[Reader-list] On Aqeel Shatir

anupam chakravartty c.anupam at gmail.com
Sat Jan 1 19:11:59 IST 2011


http://www.hindu.com/2011/01/01/stories/2011010163691800.htm

*In Gujarat, a poet takes on Urdu Academy*

Manas Dasgupta

AHMEDABAD: Aqeel Shatir, a budding Urdu poet of the city, has decided to
take on the Gujarat Urdu Sahitya Academy, which has penalised him for
including an allegedly defamatory paragraph on Chief Minister Narendra Modi
in a foreword to his book of poems published with government aid.

Claiming that the copies of the book on sale do not contain the
objectionable paragraph, Mr. Shatir has questioned the Academy's wisdom in
seeking refund. “Will my mere returning the money restore Mr. Modi's image
among the people?”

But the Academy has not stated why Mr. Shatir's explanation is not amenable
to it; nor has it taken up his challenge to prove that the copies on sale
did not carry the objectionable paragraph. “Not me, but the Academy should
be blamed for damaging the Chief Minister's image by putting back on the
public domain a non-existent and long-forgotten issue,” he says. “How can
the damage be repaired by my paying back the money as asked by the Academy?”

The paragraph critical of Mr. Modi for the 2002 communal riots was written
by another poet Raunaq Afroz Bhiwandi, one of the famous Urdu writers who
wrote the foreword to Mr. Shatir's first book of poems Abhi Zinda Hoon Main
(I am Still Alive). The book was published in October 2008, with the
Academy's assistance of Rs.10, 000, which is meant for budding writers who
need help to bring out their works.

Mr. Shatir maintains that his poems were not based on the riots. But Mr.
Bhiwandi thought so and incorporated a paragraph against Mr. Modi in his
five-page foreword. Unfortunately, the book with the contentious paragraph
was printed before Mr. Shatir's attention was drawn to it by another Urdu
writer and Academy member Mohiuddin Bombaywala, who was among the 80-odd
recipients of the book “gifted” by Mr. Shatir during the launch.

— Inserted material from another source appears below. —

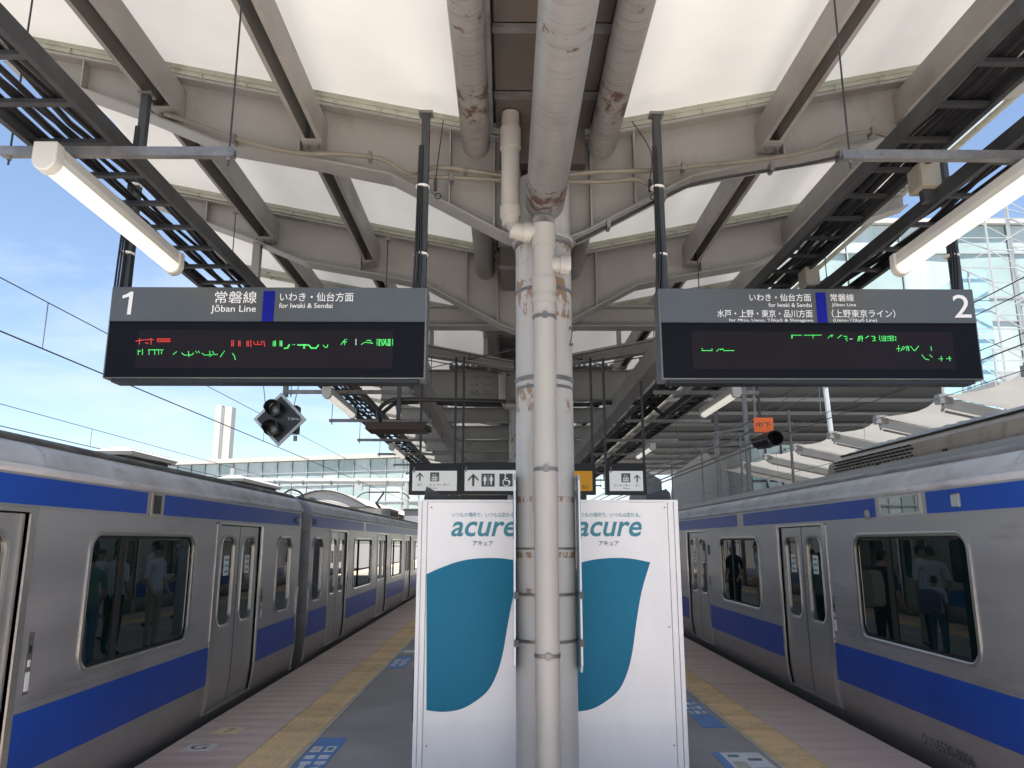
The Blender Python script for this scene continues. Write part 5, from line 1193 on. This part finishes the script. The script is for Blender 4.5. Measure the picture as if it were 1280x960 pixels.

“As soon as my attention was drawn to it, I removed the pages containing the
paragraph from all the remaining copies before they were put up for sale in
the market,” claims Mr. Shatir. “The copies gifted to the noted writers that
carried the objectionable paragraph were only meant for private
circulation.”

However, the Academy served a notice on him on November 15, more than two
years after the book was published. It asked him to explain why he should
not be directed to refund the money “with interest” for “publicly damaging”
Mr. Modi's image. His December 1 reply, explaining the position and refuting
the allegation that the copies on sale continued to carry the paragraph, was
rejected by the Academy.

A three-line order, issued by Academy Registrar Harshad Trivedi on December
24, told Mr. Shatir that his explanation “has not been accepted, and you
should immediately return the amount with interest to the Academy.”

“I am going to fight it out,” says Mr. Shatir, an amateur photo-journalist
and an STD-PCO owner.

Further, the order did not mention when he must pay back the money and the
rate of interest as well as the period of interest. “How can the
government-run Academy ask me to pay back without specifying the necessary
details?”

In the past, Mr. Shatir tapped the Right to Information Act to pose
questions about the Academy's style of functioning and the alleged
irregularities in the disbursement of funds “in the name of rewards and
awards to the deserving writers.”

And he has vowed to carry on his work. “Whether or not I am forced to refund
the money, I am going to bombard the Academy with more searching questions
under the RTI and expose its wrongdoings.”